*GIVEN INSTRUCTION*. What is to be transcribed is the run of lines opening with the one that has "SKIN = mat('skin', (.46, .30, .22), .55);" and closing with the one that has "bscale=200, var=.2, vscale=12)", and only that run, exactly.

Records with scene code
········

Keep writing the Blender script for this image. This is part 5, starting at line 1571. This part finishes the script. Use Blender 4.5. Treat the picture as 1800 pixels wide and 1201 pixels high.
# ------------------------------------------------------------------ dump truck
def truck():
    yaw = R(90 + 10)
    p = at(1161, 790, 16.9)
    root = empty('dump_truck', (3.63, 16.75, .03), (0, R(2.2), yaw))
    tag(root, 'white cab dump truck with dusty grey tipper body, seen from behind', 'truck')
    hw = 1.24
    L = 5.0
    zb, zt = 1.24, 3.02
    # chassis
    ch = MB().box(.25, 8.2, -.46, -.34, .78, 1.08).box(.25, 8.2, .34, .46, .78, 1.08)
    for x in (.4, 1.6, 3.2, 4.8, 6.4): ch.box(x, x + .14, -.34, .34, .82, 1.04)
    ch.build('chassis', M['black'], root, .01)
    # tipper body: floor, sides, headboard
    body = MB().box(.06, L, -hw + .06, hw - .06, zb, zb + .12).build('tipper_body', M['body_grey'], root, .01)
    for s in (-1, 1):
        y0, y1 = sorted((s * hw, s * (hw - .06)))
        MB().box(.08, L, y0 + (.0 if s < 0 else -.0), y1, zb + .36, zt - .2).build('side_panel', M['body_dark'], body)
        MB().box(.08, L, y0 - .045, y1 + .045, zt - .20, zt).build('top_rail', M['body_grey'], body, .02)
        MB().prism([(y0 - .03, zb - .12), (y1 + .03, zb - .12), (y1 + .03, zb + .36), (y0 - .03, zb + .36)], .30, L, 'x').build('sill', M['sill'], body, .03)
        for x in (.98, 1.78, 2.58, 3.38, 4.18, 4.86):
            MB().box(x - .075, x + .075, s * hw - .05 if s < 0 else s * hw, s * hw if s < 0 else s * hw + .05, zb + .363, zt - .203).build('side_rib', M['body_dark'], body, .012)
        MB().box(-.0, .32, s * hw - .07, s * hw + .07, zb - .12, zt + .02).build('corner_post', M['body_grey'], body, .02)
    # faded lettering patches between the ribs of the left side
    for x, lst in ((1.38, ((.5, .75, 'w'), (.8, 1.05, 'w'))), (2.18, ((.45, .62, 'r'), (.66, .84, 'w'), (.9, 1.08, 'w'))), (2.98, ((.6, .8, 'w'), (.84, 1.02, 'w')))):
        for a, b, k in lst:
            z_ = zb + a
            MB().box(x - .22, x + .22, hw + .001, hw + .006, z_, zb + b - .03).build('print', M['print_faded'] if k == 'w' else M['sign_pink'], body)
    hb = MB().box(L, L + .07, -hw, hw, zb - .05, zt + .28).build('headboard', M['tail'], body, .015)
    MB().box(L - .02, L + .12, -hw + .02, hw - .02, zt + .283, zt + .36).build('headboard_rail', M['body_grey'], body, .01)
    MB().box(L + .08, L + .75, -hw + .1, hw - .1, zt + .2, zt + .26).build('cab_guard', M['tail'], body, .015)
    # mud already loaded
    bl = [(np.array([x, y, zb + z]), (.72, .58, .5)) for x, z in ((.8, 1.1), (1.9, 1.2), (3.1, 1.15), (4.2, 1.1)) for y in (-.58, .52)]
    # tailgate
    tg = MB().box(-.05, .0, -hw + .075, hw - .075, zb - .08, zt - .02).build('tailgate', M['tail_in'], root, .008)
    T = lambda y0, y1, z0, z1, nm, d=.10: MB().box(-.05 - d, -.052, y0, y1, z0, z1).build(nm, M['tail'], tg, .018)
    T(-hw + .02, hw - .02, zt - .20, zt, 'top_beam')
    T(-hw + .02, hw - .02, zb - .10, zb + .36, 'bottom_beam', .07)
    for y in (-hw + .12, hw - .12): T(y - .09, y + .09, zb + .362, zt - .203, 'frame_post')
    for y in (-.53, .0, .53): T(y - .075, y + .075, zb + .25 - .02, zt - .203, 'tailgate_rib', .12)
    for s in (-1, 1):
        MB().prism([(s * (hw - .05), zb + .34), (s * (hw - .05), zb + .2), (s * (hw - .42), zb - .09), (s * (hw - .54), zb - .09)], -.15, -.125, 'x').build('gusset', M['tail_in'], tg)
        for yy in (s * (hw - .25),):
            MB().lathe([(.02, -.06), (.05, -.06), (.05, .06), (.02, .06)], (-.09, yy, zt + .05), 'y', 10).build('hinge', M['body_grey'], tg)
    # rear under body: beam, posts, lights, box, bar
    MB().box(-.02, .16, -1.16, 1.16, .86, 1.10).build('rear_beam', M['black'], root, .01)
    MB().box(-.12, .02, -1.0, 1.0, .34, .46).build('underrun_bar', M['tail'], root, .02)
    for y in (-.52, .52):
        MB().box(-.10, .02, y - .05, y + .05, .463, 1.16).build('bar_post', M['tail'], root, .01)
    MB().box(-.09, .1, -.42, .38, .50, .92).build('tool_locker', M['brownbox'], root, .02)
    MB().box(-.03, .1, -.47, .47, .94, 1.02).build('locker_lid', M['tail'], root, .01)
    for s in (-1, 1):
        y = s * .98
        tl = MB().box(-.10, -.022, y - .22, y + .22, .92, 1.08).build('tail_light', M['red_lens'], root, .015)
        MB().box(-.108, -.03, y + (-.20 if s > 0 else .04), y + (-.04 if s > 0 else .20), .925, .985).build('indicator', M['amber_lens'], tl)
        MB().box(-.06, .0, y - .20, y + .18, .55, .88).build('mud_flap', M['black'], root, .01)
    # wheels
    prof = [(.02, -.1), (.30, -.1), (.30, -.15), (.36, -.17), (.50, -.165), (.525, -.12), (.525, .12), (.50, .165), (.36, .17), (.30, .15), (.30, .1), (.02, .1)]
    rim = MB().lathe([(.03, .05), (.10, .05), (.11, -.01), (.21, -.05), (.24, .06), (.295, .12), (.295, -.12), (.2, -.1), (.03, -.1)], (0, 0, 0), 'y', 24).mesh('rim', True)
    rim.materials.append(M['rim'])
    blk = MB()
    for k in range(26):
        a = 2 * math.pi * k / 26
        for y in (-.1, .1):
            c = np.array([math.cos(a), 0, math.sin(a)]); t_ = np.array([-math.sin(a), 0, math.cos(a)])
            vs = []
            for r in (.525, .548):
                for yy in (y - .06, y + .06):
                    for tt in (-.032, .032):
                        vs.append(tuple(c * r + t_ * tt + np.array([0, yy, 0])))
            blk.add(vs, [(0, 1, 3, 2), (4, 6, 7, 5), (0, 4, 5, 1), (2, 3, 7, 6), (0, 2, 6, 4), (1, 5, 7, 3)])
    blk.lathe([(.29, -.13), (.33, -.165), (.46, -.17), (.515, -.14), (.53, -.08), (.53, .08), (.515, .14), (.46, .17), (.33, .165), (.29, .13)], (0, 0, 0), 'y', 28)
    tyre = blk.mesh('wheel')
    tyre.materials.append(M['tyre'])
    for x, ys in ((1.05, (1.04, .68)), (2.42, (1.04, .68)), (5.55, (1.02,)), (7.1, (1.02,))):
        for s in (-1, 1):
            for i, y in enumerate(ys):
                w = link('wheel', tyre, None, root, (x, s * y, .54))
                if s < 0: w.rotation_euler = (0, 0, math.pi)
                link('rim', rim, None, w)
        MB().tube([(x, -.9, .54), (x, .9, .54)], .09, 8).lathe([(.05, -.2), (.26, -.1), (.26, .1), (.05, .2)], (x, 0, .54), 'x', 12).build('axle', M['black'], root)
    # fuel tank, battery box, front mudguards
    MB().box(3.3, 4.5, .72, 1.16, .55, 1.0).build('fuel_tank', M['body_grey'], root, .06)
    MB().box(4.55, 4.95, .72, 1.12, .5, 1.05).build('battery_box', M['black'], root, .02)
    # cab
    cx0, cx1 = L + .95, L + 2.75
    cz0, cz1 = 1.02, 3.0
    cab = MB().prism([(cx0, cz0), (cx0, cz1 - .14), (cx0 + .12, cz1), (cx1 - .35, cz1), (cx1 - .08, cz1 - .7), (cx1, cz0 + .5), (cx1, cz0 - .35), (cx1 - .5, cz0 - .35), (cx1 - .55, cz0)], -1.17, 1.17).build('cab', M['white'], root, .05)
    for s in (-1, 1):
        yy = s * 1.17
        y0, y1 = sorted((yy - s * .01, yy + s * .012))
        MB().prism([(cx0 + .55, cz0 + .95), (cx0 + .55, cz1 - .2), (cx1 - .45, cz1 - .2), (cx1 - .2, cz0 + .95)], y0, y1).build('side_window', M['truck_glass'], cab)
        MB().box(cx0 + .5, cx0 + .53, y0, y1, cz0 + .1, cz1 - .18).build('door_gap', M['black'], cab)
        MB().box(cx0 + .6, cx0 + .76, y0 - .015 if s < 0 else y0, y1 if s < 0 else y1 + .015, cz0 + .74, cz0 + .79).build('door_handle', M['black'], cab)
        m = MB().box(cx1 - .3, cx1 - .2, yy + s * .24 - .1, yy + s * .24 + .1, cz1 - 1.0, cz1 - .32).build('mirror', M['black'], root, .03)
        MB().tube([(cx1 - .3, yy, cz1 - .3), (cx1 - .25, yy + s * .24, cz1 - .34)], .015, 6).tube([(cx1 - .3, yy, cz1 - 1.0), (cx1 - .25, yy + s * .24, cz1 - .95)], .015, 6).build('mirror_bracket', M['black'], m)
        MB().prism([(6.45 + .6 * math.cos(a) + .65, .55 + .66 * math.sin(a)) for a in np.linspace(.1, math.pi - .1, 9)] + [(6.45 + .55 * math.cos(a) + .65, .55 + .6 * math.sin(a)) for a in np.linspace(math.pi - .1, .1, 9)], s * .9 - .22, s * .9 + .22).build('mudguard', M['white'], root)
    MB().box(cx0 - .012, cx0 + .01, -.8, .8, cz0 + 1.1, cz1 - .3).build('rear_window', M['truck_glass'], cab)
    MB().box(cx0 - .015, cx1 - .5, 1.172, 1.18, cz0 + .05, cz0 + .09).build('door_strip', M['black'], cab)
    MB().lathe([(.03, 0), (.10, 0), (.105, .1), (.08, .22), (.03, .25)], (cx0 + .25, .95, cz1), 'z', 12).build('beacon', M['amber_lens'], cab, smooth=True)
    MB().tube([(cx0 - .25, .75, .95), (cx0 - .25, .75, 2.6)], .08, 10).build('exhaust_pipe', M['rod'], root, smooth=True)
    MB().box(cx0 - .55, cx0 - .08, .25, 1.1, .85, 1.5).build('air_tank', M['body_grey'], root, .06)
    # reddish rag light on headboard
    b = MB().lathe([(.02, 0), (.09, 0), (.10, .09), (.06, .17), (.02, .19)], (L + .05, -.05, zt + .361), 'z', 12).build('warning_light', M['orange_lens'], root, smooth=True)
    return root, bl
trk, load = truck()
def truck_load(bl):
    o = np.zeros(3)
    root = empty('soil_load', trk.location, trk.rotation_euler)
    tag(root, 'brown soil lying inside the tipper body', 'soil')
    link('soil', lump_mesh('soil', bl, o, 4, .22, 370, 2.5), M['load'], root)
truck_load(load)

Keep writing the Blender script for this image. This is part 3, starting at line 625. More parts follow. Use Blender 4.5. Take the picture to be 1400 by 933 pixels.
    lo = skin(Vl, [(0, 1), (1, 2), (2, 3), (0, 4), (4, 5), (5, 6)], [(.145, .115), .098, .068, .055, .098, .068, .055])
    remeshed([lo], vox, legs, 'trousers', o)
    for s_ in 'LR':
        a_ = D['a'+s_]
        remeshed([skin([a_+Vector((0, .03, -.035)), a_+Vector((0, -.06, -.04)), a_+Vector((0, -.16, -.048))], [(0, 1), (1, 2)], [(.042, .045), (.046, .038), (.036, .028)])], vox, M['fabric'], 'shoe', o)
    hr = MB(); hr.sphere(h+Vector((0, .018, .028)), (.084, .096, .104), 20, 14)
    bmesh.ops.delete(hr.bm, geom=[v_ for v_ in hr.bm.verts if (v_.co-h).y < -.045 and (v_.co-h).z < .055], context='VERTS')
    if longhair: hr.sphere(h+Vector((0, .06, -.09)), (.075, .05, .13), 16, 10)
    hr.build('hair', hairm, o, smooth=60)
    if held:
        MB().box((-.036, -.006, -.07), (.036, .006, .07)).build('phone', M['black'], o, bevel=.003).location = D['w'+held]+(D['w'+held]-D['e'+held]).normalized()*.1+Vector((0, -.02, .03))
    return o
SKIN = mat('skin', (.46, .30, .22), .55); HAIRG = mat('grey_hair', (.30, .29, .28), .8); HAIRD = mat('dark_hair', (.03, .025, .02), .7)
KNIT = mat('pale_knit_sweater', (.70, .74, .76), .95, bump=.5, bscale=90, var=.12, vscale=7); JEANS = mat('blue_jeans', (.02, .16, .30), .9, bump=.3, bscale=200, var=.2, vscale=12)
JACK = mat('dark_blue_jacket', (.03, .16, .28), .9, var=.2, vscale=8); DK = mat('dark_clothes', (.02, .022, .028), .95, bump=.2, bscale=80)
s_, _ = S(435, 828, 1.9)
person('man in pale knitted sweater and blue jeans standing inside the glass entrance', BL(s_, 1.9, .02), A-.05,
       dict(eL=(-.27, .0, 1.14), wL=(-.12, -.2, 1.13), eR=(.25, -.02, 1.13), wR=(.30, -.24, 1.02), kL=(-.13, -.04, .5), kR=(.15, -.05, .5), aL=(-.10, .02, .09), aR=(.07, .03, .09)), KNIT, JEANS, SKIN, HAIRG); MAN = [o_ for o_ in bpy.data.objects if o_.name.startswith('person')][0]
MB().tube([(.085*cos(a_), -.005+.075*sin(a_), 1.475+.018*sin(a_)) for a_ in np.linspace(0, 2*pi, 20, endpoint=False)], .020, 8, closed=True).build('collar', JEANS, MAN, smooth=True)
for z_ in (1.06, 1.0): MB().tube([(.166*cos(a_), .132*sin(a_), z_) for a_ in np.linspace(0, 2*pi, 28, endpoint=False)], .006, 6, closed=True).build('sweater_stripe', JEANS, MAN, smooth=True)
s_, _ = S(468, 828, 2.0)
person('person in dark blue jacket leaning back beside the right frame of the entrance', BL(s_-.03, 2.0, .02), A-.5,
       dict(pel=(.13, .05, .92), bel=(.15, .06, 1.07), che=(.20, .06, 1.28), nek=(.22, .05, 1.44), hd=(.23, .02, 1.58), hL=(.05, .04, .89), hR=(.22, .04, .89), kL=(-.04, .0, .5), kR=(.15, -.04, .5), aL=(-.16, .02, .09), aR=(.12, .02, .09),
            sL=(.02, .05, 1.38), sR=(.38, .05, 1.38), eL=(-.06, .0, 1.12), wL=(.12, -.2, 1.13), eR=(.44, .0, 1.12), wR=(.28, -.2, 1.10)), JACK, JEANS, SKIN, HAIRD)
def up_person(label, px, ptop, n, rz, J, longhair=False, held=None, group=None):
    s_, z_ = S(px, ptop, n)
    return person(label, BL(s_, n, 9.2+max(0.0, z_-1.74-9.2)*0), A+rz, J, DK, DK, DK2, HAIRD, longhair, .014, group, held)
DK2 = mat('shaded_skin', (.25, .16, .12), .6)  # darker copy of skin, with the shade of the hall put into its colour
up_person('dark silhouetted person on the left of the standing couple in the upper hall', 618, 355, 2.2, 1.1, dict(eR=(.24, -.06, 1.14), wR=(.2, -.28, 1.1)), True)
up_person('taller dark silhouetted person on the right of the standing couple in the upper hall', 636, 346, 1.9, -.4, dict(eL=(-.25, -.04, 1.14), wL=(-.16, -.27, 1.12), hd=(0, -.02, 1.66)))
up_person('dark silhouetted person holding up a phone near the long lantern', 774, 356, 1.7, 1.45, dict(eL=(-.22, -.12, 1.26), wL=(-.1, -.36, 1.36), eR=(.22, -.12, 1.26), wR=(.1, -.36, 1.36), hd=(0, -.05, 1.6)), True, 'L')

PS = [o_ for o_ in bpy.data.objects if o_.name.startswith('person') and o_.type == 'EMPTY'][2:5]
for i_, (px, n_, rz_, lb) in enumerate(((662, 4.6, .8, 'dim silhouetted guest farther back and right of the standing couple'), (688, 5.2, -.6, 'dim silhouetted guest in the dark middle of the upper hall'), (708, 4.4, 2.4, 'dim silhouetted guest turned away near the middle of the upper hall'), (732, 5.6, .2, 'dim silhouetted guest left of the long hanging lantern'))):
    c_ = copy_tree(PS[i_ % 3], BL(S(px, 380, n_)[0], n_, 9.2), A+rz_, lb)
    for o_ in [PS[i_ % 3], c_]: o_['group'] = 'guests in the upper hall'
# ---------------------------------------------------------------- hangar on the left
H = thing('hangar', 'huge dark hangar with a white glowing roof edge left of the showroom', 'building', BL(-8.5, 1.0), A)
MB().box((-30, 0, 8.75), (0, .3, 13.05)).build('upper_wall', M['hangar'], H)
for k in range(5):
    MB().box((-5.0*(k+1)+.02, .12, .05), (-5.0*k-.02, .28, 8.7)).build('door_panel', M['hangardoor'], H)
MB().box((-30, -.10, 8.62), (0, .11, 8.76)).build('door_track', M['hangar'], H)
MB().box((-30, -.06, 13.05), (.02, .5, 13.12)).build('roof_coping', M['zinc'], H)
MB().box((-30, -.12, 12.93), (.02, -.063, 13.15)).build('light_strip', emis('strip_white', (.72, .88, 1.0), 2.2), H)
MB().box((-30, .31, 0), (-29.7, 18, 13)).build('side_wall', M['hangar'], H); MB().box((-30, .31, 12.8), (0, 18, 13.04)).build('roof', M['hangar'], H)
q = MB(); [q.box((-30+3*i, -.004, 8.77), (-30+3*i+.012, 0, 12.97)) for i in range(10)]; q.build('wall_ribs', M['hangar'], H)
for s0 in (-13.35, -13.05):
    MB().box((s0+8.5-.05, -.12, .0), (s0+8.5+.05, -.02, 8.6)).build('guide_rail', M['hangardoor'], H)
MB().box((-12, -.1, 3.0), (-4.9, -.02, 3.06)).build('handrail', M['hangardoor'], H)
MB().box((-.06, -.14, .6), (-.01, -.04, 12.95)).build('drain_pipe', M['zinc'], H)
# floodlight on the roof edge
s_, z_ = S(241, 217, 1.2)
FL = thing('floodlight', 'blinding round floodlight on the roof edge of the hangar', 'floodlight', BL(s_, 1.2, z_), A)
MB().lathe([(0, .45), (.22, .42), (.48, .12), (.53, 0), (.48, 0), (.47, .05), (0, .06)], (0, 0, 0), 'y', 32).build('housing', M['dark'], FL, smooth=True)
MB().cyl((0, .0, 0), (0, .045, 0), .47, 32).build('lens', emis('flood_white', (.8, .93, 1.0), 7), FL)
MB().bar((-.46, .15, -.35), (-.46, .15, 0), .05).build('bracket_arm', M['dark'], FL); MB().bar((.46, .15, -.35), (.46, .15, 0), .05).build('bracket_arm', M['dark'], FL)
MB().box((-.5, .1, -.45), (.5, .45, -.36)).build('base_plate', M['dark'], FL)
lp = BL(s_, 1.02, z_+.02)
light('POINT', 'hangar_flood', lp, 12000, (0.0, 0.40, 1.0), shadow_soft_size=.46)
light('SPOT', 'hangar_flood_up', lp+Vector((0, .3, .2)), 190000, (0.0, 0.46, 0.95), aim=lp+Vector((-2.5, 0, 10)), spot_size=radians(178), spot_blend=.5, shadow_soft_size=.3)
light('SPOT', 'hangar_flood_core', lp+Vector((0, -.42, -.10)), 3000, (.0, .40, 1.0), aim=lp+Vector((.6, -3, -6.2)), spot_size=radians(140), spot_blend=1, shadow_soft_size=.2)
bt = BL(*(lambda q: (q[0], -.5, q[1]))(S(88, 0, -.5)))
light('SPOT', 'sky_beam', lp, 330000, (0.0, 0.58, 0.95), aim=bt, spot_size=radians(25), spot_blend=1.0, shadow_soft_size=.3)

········

*TASK OUTPUT*.
SKIN = mat('skin', (.46, .30, .22), .55); HAIRG = mat('grey_hair', (.30, .29, .28), .8); HAIRD = mat('dark_hair', (.03, .025, .02), .7)
KNIT = mat('pale_knit_sweater', (.70, .74, .76), .95, bump=.5, bscale=90, var=.12, vscale=7); JEANS = mat('blue_jeans', (.02, .16, .30), .9, bump=.3, bscale=200, var=.2, vscale=12)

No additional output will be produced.